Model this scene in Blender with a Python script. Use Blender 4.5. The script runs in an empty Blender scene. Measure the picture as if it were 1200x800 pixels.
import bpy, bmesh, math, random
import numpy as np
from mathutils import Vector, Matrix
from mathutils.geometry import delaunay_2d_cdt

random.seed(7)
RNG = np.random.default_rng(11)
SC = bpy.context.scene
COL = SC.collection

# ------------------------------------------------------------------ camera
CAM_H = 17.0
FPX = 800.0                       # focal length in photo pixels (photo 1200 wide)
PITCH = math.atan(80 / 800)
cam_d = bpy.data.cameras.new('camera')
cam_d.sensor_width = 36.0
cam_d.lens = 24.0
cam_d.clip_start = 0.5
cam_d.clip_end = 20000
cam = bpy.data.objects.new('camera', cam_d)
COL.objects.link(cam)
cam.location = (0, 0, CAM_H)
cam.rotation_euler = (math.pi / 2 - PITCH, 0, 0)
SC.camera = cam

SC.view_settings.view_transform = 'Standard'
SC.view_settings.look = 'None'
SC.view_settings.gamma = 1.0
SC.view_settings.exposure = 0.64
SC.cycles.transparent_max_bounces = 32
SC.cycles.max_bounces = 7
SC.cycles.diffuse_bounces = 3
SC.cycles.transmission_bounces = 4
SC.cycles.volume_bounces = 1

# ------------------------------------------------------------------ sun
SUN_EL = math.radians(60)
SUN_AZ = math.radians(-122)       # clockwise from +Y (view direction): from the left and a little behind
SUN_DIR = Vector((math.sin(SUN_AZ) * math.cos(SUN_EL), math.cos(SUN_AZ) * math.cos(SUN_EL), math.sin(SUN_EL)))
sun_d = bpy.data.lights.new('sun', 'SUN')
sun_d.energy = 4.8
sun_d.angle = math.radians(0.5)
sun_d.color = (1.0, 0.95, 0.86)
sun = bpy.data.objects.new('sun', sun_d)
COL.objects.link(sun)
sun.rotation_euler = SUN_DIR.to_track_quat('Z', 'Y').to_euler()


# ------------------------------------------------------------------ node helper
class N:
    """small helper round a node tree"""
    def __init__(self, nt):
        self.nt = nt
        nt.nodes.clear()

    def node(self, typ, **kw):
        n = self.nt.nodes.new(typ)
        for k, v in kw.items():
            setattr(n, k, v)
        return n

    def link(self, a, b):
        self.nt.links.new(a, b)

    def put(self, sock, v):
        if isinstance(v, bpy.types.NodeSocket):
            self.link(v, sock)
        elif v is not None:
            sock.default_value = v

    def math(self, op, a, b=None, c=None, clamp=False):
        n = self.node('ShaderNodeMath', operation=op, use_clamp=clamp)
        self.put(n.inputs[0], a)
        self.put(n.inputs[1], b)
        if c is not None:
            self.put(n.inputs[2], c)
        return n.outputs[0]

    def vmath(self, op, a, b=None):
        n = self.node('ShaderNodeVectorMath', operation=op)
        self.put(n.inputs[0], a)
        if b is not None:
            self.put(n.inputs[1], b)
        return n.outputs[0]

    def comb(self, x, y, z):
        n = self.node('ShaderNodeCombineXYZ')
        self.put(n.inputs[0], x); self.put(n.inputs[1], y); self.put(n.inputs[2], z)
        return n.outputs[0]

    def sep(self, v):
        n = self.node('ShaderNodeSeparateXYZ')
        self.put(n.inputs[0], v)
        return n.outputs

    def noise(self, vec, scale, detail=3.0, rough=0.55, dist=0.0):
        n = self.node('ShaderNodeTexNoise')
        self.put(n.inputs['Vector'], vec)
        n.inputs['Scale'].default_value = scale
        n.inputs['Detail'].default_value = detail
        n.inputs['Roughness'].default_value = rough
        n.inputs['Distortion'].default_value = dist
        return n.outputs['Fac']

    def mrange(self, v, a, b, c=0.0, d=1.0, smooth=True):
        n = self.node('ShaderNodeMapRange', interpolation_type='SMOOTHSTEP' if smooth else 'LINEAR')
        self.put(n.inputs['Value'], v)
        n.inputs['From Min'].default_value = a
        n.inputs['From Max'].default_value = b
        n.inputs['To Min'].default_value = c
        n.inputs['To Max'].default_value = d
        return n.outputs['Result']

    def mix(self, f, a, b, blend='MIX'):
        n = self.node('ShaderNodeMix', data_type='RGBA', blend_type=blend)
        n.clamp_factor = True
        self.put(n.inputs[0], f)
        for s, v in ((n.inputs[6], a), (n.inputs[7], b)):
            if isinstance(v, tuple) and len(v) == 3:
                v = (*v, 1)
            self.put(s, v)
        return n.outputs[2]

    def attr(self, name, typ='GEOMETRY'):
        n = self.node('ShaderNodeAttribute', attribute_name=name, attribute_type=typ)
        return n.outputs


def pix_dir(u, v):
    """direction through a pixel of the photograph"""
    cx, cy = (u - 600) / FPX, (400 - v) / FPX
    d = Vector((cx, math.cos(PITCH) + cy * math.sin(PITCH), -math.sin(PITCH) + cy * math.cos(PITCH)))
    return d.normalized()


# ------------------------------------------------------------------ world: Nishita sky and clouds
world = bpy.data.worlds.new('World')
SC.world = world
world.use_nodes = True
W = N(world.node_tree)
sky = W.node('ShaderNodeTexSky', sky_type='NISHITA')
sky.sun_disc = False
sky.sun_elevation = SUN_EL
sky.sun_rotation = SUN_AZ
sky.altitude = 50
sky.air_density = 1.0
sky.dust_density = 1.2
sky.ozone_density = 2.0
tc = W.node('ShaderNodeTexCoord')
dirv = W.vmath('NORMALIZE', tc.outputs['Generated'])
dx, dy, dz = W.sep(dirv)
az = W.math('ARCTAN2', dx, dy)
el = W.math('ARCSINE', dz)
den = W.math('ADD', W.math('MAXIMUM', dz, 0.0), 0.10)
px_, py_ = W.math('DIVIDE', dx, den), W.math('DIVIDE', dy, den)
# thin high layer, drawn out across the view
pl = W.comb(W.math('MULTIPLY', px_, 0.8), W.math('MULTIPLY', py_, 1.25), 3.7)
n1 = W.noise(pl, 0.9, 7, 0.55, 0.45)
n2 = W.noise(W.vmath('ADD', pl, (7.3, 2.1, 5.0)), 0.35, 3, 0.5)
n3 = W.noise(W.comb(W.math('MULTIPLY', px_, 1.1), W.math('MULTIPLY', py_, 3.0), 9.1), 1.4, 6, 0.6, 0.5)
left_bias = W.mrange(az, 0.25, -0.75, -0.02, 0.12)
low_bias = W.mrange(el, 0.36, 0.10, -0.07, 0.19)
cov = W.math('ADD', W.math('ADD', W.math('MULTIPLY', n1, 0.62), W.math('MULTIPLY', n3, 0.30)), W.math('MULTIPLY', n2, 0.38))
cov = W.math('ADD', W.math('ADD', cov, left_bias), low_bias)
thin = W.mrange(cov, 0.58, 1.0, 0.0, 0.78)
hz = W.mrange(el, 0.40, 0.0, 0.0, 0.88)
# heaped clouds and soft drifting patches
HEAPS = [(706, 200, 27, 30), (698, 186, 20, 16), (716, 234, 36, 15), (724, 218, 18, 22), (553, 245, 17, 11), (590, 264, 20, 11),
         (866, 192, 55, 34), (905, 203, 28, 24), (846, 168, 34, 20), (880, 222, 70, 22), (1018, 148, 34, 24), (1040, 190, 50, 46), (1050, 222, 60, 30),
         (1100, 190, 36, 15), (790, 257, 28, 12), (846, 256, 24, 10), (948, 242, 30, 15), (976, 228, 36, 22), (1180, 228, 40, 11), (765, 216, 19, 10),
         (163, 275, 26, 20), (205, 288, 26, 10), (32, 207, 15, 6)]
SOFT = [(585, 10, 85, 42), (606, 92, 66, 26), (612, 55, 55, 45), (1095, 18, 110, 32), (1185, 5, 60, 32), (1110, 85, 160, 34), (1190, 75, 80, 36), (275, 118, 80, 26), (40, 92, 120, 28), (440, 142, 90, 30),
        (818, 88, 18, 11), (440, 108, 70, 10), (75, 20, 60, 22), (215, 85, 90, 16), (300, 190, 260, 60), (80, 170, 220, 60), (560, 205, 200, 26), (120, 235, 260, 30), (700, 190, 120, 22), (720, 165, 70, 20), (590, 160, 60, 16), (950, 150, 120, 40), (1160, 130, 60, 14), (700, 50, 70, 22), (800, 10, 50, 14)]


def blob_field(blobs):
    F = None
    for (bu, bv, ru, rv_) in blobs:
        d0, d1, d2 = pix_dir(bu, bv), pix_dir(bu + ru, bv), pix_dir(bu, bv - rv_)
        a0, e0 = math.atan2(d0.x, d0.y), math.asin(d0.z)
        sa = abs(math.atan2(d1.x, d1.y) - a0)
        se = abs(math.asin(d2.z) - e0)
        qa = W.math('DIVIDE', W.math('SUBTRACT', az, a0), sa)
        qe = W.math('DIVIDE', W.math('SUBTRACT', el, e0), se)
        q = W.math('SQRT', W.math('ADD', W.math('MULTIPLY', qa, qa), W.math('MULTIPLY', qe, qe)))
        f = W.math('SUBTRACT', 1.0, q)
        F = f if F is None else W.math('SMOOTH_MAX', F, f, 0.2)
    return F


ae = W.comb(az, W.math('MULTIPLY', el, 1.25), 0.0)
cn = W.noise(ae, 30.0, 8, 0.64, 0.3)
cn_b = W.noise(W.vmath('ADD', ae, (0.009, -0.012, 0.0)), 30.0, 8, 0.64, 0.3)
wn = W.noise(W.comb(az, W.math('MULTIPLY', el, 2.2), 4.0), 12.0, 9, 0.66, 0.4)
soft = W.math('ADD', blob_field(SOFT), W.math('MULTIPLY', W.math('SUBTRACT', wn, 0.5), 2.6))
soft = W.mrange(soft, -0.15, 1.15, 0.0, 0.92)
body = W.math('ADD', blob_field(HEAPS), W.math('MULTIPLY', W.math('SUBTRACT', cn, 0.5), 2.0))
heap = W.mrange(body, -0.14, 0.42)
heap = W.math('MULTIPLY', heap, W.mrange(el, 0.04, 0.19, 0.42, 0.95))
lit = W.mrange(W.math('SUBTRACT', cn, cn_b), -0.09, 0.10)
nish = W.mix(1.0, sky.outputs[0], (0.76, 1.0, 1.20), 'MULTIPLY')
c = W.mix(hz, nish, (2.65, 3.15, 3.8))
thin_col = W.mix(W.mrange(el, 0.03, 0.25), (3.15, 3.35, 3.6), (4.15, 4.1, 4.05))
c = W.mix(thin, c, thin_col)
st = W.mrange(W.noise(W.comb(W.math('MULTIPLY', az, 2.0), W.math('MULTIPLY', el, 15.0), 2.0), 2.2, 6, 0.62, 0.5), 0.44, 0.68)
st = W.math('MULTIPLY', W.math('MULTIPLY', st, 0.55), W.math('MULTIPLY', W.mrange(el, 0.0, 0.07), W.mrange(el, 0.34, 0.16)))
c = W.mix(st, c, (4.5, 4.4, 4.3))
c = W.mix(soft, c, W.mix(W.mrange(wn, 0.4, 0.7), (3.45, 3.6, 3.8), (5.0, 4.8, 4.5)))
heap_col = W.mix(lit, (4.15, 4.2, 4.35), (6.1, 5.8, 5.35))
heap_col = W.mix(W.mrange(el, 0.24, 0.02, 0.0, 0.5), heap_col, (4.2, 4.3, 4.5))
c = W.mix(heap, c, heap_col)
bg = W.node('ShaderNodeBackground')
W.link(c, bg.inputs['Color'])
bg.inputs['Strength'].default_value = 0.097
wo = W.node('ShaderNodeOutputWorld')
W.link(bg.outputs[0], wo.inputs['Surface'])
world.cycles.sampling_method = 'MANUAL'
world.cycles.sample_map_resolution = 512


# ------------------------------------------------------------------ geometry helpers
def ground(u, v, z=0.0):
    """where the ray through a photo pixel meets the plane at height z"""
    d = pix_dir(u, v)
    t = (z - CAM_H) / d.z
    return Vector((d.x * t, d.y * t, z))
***
• Exercise aim
Reproduce exactly, please, only the lines from the start of the data above to the line that contains "from mathutils.geometry import", with both ends kept.

• Expected output
Model this scene in Blender with a Python script. Use Blender 4.5. The script runs in an empty Blender scene. Measure the picture as if it were 1200x800 pixels.
import bpy, bmesh, math, random
import numpy as np
from mathutils import Vector, Matrix
from mathutils.geometry import delaunay_2d_cdt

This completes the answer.